Ainda no ano passado as polícias Civil e Rodoviária Federal receberam reforços em Guaíra, como a criação da Delegacia Marítima da Polícia Federal. Para 2009, está prevista uma nova companhia independente da Polícia Militar. "Também temos a promessa de que a próxima Vara Federal a ser criada no país será em Guaíra", disse Saconato.

Criatividade

Aperfeiçoamento profissional, planejamento e inteligência são os pré-requisitos para que as polícias consigam acompanhar a criatividade das facções do crime organizado no combate às novas formas de tráfico contrabando, segundo o inspetor da PRF-PR, Gilson Cortiano. De acordo com ele, 2008 foi marcado pelo reconhecimento de novos métodos de contrabando, principalmente o transporte em pequenas quantidades – técnica que favorece o tráfico do crack e de pequenos componentes de informática, por exemplo. Ao invés de um porta-malas cheio de produtos ilícitos, como se via antigamente, agora pequenos nichos estão dominando – de solas de calçado vazadas a partes íntimas do corpo. "Isso exige uma preparação cada vez maior da inteligência das polícias, que estão se qualificando para identificar o modus operandi do crime e agir a cada readequação que os traficantes e contrabandistas realizam", diz.

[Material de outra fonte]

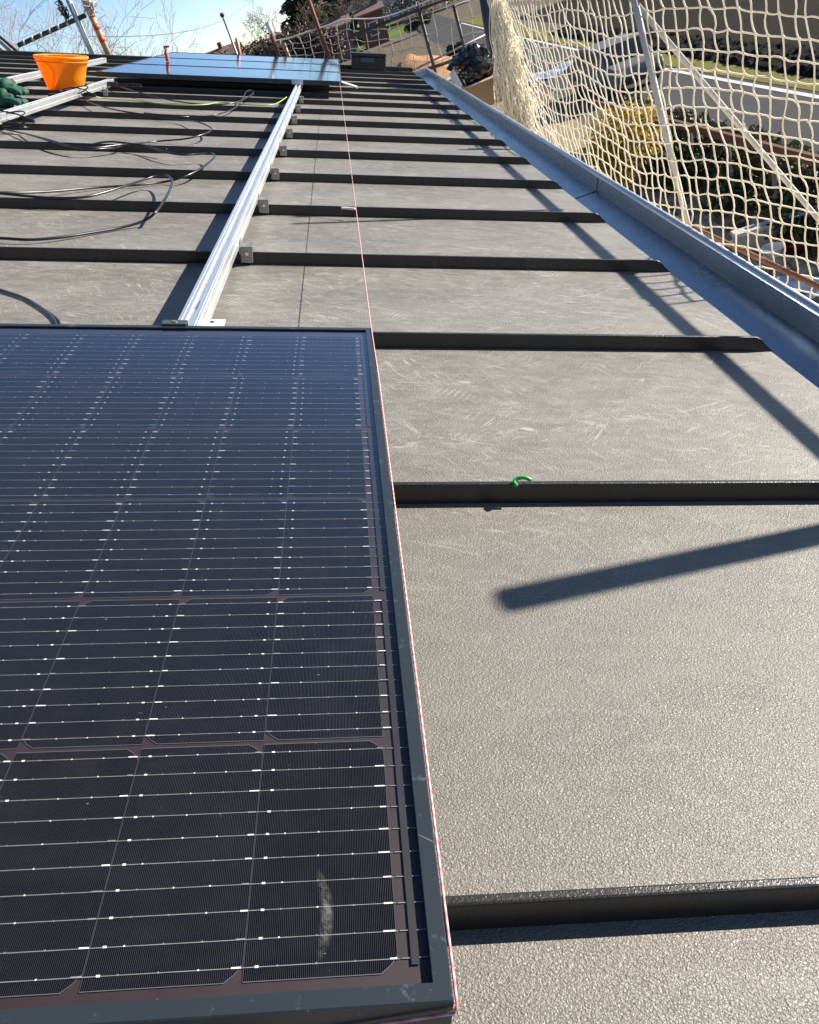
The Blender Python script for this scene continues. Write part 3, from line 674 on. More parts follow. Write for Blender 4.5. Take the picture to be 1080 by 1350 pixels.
# black tool case at the far edge of the roof
cs = rthing('tool_case', 'black plastic tool case at the far roof edge', 'tool case', (0.385, 11.02, -D+0.004))
m = MB(); m.box((-0.20,-0.12,0.0),(0.22,0.16,0.15)); bevel(m.build('case_body', BLACKPL, cs), 0.012)
m = MB(); m.box((-0.205,-0.125,0.15),(0.225,0.165,0.185)); bevel(m.build('lid', BLACKPL, cs), 0.01)
m = MB(); m.box((-0.085,-0.128,0.09),(0.075,-0.1205,0.135)); m.build('badge', simple('blue_grey_label', (0.06,0.09,0.13), 0.4), cs)
for sx in (-0.15, 0.14): m = MB(); m.box((sx,-0.132,0.12),(sx+0.03,-0.1205,0.17)); m.build('latch', BLACKPL, cs)

# ------------------------------------------------------------------ edge protection: guard tube, posts, nets
def rod(name, label, cat, a, b, r, mat, group=None, n=10, extra=None):
    a, b = T(*a), T(*b); o = thing(name, label, cat, a, (0,0,0), group)
    m = MB(); m.tube([Vector((0,0,0)), b-a], r, n); m.build('tube', mat, o, True)
    if extra: extra(o, b-a)
    return o
TU, TN = 1.70, 0.67
rod('guard_tube', 'galvanised guard rail tube over the side net', 'guard rail', (TU, 0.2, TN), (TU, 8.6, TN), 0.0175, GALV)
def coupler(o, d):
    pass
def post(label, top, length, r=0.0242, mat=GALV, lean=Vector((0,0,0))):
    topw = T(*top); o = thing('guard_post', label, 'post', topw + Vector((0,0,-length)), (0,0,0), 'guard posts along the eave')
    m = MB(); m.tube([Vector((0,0,0)), Vector((0,0,length))], r, 12); m.build('tube', mat, o, True)
    return o
tip = Vector((0.171, 0.511, -D)) + sun_roof*1.2
p = post('galvanised guard post standing just past the near end of the gutter', tuple(tip), tip.z*0+5.4)
hc = T(TU, tip.y, TN); m = MB(); m.box((-0.045,-0.035,-0.035),(0.05,0.035,0.035)); cp = m.build('coupler', STEEL, p); cp.location = hc - Vector(p.location) - Vector((0.01,0,0))
pa, pb = at_v(912,318,4.75), at_v(836,-2,4.75)
dv_ = (pb-pa); 
rod('guard_post', 'pale steel post leaning behind the side net', 'post', tuple(pa - dv_*1.0), tuple(pb + dv_*0.06), 0.0185, DULLG, 'guard posts along the eave')
ba, bb = Vector((1.55, 4.78, 0.63)), at_u(1080,290,3.0)
dd = bb-ba
rod('brace_tube', 'pale diagonal brace tube crossing behind the side net', 'brace', tuple(ba), tuple(ba+dd*2.2), 0.0165, DULLG)
for i, (u, v, lab) in enumerate(((1.715, 3.14, 'thin steel rod tied upright to the guard tube, nearer one'), (1.715, 3.22, 'thin steel rod tied upright to the guard tube, farther one'))):
    rod('tie_rod', lab, 'rod', (u, v, TN-0.02), (u-0.30, v+0.03*i, TN+0.62), 0.011, RUST, 'thin rods on the guard tube')
# side net
path = [(1.85,9.2),(1.85,8.0),(1.85,7.0),(1.85,6.0),(1.85,5.2),(1.86,4.75),(1.90,4.55),(2.02,4.42),(2.20,4.31),(2.38,4.20),(2.56,4.08),(2.70,3.94),(2.74,3.7),(2.62,3.35),(2.35,2.95),(2.05,2.5),(1.92,2.25),(1.88,2.05)]  # unseen last leg bends back towards the roof, shaped to cast mesh shadows
pp = smooth_pts([(a, b, 0.05) for a, b in path], 12)
acc = [0.0]
for a, b in zip(pp[:-1], pp[1:]): acc.append(acc[-1]+(b-a).length)
def along(s):
    s = max(0, min(acc[-1]-1e-6, s)); lo = 0
    while acc[lo+1] < s: lo += 1
    f = (s-acc[lo])/(acc[lo+1]-acc[lo]); return pp[lo].lerp(pp[lo+1], f)
DOWN = Vector((0.365, 0, -0.93)); DOWN.normalize()
TOPOFF = 0.655
CELLW, CELLH = 0.066, 0.096
STN = []
_s = acc[-1]
while _s > 0:
    STN.append(_s); _v = 0
    lo = 0
    while acc[lo+1] < _s - 1e-9: lo += 1
    _s -= CELLW*(1.0 + 1.0*min(1, max(0, (pp[lo].y-4.45)/0.5)))
NVER = len(STN); NHOR = 20
rn = random.Random(3)
jit = {}
def sag(s, v):
    a = abs((v - 4.4) % 2.1 - 1.05)/1.05            # 1 at hang points, 0 midway
    return (1-a**1.3)
def knot(i, j):
    if (i, j) not in jit: jit[(i, j)] = (rn.gauss(0, .0045), rn.gauss(0, .004), rn.gauss(0, .006))
    a, b, c = jit[(i, j)]
    p = along(STN[i] + a); s = sag(0, p.y); hs = 1.0 + 0.08*min(1, max(0, (p.y-4.4)/2.5))
    h = j*CELLH*hs + b + s*(0.045 + 0.065*min(1, j/4)) + 0.012*sin(p.y*1.9+1.0)*min(1, j/3)
    drift = 0.010*sin(j*0.8+p.y*1.3) + c
    return p + UPU*0 + (-DOWN)*TOPOFF + DOWN*h + Vector((drift, 0.016*sin(p.y*2.6+j*0.35), 0))
UPU = UP
net = rthing('safety_net', 'cream knotted safety net hung along the eave beyond the gutter', 'safety net', (0,0,0))
nv = MB()
def wavy(m, P, r, amp, ns=3, n=5):
    out = []
    for i in range(len(P)-1):
        a, b = P[i], P[i+1]
        off = Vector((rn.gauss(0,amp), rn.gauss(0,amp), rn.gauss(0,amp*0.8)))
        for k in range(ns): t = k/ns; out.append(a.lerp(b, t) + off*sin(pi*t))
    out.append(P[-1]); m.tube(out, r, n, caps=False)
RN = 0.0045
for i in range(NVER): wavy(nv, [knot(i, j) for j in range(NHOR)], RN, 0.006)
nv.build('upright_cords', NETM, net, True)['kind'] = 'stuff'
nh = MB()
for j in range(NHOR): wavy(nh, [knot(i, j) for i in range(NVER)], RN, 0.0045)
nh.build('cross_cords', NETM, net, True)['kind'] = 'stuff'
nk = MB()
for i in range(NVER):
    for j in range(NHOR):
        k = knot(i, j); r_ = 0.0056
        nk.obox(k, (r_,0,0), (0,r_,0), (0,0,r_))
nk.build('knots', NETM, net, True)['kind'] = 'stuff'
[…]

A apreensão de veículos pelas delegacias da PRF de Cascavel e de Foz do Iguaçu aumentou quase 40% em relação a 2007, chegando a 1.291 encaminhamentos à Receita Federal – o equivalente ao recolhimento de um carro a cada sete horas. "Ultimamente, tem sido comum recuperar o veículo antes mesmo de o proprietário saber que seu carro foi furtado. Ele vai registrar o furto só depois que já foi recuperado pela polícia", conta o inspetor da PRF de Foz do Iguaçu, Wesley Rota. De acordo com ele, a rotina do contrabando de automóveis já está mapeada. "É comum o veículo ser furtado por um brasileiro em estacionamentos grandes, como em universidades, do lado paraguaio. Perto da Ponte da Amizade, o ladrão passa o automóvel para um paraguaio fazer a passagem para o lado brasileiro", conta. As abordagens de rotina invariavelmente questionam o motorista e identificam o suspeito. O pagamento médio para as "mulas" fazerem esse serviço vai de R$ 100 a R$ 200, segundo o inspetor Rota.

Mãos atadas

Fora das estradas e na rotina da ponta do tráfico, a polícia enfrenta também outros desafios. "O problema é que os traficantes se adaptam. Eles vão ficando mais ousados", conta o tenente-coronel Jorge Costa Filho, coordenador do serviço Narcodenúncia 181 e comandante do policiamento da capital. Ele aponta, por exemplo, uma prática atual entre mulheres traficantes: no centro, onde há dezenas de câmeras de vigilância, elas passam pedras de crack por meio de um beijo – dessa forma, a polícia se vê impossibilitada de aplicar um flagrante. Oficialmente, "vender" um beijo não é ilegal. Mesmo assim, se os suspeitos forem abordados pela polícia, podem simplesmente engolir a pedra e sumir com as evidências.

"Eles se valem da lei", diz o coronel. Andam sempre com pequena quantidade para se dizerem apenas usuários, e tradicionalmente também usam adolescentes (protegidos pela lei) como mulas. "Por isso, o nosso enfoque atual é centrar esforços para desmantelar o atacado, o fornecedor, para que chegue menos droga no varejo, no pequeno traficante". Ele se mostra favorável a uma mudança na legislação, a exemplo de outros países, que permitem a nulidade da pena caso o traficante apreendido colabore com as investigações. "Hoje, no Brasil, podemos apenas atenuar a pena caso o traficante detido colabore. A guerra contra o narcotráfico seria bem mais eficiente, como em outros países, se tivéssemos segurança jurídica para anular o processo daquele pequeno traficante que se comprometesse a entregar o seu fornecedor", avalia Costa.